• _Task instructions_
Retype the whole listing below, character for character.

• _Provided material_

● ● ● ● ●

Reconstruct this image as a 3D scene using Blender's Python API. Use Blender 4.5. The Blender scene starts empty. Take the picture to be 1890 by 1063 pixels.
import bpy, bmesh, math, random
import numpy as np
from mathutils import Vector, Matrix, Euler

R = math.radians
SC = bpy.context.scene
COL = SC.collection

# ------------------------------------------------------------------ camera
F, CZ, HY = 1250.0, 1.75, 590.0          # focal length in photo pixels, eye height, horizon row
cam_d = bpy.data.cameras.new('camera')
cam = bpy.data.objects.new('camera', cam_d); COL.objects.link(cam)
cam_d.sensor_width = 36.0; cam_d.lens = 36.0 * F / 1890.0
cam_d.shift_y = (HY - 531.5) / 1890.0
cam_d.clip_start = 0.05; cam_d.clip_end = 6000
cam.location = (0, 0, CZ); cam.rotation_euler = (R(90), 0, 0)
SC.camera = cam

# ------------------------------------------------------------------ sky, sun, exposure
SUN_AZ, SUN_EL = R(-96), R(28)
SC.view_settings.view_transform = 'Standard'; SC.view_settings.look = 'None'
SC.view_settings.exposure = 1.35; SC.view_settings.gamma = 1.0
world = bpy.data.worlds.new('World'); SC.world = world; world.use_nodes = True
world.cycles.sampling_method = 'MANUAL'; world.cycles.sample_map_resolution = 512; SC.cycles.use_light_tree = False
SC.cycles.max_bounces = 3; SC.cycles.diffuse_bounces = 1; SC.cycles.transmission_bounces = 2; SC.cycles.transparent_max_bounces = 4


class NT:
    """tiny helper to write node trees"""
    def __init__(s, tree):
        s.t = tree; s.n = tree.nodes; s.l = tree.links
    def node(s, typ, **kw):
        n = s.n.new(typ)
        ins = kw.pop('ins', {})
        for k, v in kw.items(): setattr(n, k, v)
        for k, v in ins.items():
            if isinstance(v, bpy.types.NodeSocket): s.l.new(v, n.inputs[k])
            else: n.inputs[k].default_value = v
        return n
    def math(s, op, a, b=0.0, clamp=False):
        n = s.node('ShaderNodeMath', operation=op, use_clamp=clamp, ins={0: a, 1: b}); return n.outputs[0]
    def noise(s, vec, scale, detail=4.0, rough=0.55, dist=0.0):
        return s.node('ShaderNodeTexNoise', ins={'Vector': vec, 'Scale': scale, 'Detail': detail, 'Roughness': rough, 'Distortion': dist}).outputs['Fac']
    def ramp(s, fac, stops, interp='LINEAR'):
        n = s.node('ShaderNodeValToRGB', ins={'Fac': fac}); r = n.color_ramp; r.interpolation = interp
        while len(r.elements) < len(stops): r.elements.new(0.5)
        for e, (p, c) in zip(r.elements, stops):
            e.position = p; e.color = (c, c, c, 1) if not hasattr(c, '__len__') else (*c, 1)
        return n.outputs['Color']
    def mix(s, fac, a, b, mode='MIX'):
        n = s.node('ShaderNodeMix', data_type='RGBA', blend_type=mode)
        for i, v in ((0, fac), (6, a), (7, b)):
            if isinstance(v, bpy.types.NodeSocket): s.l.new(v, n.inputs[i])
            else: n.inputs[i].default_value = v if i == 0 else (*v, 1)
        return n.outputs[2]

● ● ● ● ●

• _Right answer_
Reconstruct this image as a 3D scene using Blender's Python API. Use Blender 4.5. The Blender scene starts empty. Take the picture to be 1890 by 1063 pixels.
import bpy, bmesh, math, random
import numpy as np
from mathutils import Vector, Matrix, Euler

R = math.radians
SC = bpy.context.scene
COL = SC.collection

# ------------------------------------------------------------------ camera
F, CZ, HY = 1250.0, 1.75, 590.0          # focal length in photo pixels, eye height, horizon row
cam_d = bpy.data.cameras.new('camera')
cam = bpy.data.objects.new('camera', cam_d); COL.objects.link(cam)
cam_d.sensor_width = 36.0; cam_d.lens = 36.0 * F / 1890.0
cam_d.shift_y = (HY - 531.5) / 1890.0
cam_d.clip_start = 0.05; cam_d.clip_end = 6000
cam.location = (0, 0, CZ); cam.rotation_euler = (R(90), 0, 0)
SC.camera = cam

# ------------------------------------------------------------------ sky, sun, exposure
SUN_AZ, SUN_EL = R(-96), R(28)
SC.view_settings.view_transform = 'Standard'; SC.view_settings.look = 'None'
SC.view_settings.exposure = 1.35; SC.view_settings.gamma = 1.0
world = bpy.data.worlds.new('World'); SC.world = world; world.use_nodes = True
world.cycles.sampling_method = 'MANUAL'; world.cycles.sample_map_resolution = 512; SC.cycles.use_light_tree = False
SC.cycles.max_bounces = 3; SC.cycles.diffuse_bounces = 1; SC.cycles.transmission_bounces = 2; SC.cycles.transparent_max_bounces = 4


class NT:
    """tiny helper to write node trees"""
    def __init__(s, tree):
        s.t = tree; s.n = tree.nodes; s.l = tree.links
    def node(s, typ, **kw):
        n = s.n.new(typ)
        ins = kw.pop('ins', {})
        for k, v in kw.items(): setattr(n, k, v)
        for k, v in ins.items():
            if isinstance(v, bpy.types.NodeSocket): s.l.new(v, n.inputs[k])
            else: n.inputs[k].default_value = v
        return n
    def math(s, op, a, b=0.0, clamp=False):
        n = s.node('ShaderNodeMath', operation=op, use_clamp=clamp, ins={0: a, 1: b}); return n.outputs[0]
    def noise(s, vec, scale, detail=4.0, rough=0.55, dist=0.0):
        return s.node('ShaderNodeTexNoise', ins={'Vector': vec, 'Scale': scale, 'Detail': detail, 'Roughness': rough, 'Distortion': dist}).outputs['Fac']
    def ramp(s, fac, stops, interp='LINEAR'):
        n = s.node('ShaderNodeValToRGB', ins={'Fac': fac}); r = n.color_ramp; r.interpolation = interp
        while len(r.elements) < len(stops): r.elements.new(0.5)
        for e, (p, c) in zip(r.elements, stops):
            e.position = p; e.color = (c, c, c, 1) if not hasattr(c, '__len__') else (*c, 1)
        return n.outputs['Color']
    def mix(s, fac, a, b, mode='MIX'):
        n = s.node('ShaderNodeMix', data_type='RGBA', blend_type=mode)
        for i, v in ((0, fac), (6, a), (7, b)):
            if isinstance(v, bpy.types.NodeSocket): s.l.new(v, n.inputs[i])
            else: n.inputs[i].default_value = v if i == 0 else (*v, 1)
        return n.outputs[2]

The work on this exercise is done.